Now for my self-indulgent rant about the rant that is "Party of One"

The book begins with the author speaking to her experience as a child who enjoyed playing alone. It isn't a few paragraphs before her superiority shows (the other girls didn't know France was next to Germany). Unfortunately I felt the author kept this sneering tone throughout the entire book which touches famous loners, where loners have problems in daily life and how it is alright to be a loner. Through this journey we are reminded again and again that life as a loner is a tough one when you have to deal with a society that Just Doesn't Understand. And there is little middle-ground here, the brush with which the world is pained by Mrs Rufus is a wide one and no concession is made for another other then loners and "the herd" until her husband is introduced later in the book as a sort of semi-loner. The message from the "famous loners" sections is that if you are a loner you will grow up to become a writer, or possibly Einstien.

All in all this book annoyed me with its stereotypes of loners, the division of the world into loners and non-loners, its moaning about the media use of the word "loner" negatively and its general persecution complex. I did though appreciate the descriptions of what it is like to be a loner and very much enjoyed the cover of the book. 2 stars.

  Spoke to me in many ways 
I'm not exactly an introvert, but still have many things in common with loners. I'm a person that goes to parties, but has to go outside or to a quiet area to take a breather for a hour or so every time. The best parties IMHO are those that are outside, so a person can go to a quiet area, instead of being trapped in a room or rooms.

She pointed out some things I had not really looked at in my own life, and explained things I didn't understand. I'm thinking there are lots of people like me, that like to be around people, to a point, then just have to get away to decompress.

I'm also thinking it would be a good book to give to people that are not loners, so they might get a little bit of understanding.

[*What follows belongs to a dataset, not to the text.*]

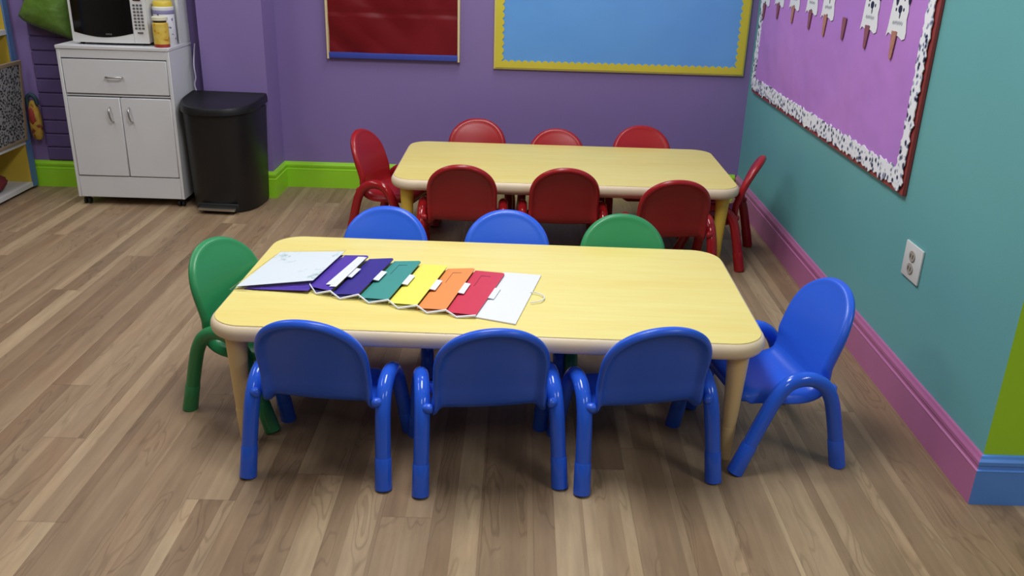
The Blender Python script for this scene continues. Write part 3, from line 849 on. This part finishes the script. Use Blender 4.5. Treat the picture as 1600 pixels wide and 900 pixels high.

So, if you have ever felt overwhelmed with the "mob," you may find this book speaks to you.
  From Childhood's Hour 
A solid -- perhaps too solid -- addition to the literature of solitude. Party of One makes for diverting reading. Unfortunately, Ms Rufus adds nothing to the subject that Florence King didn't already cover with far more scholarship, wit, and dazzle in her 1992 book With Charity Toward None: A Fond Look at Misanthropy. And, make no mistake, true loners ARE misanthropes, a far better title than loner.
  Disappointing ( eb61 )
More of a defensive, us vs. them rant than a thoughtful exploration of the pleasures of solitude. The author also fails to address the paradox of whether there can really be an "us" composed of people who are loners by choice.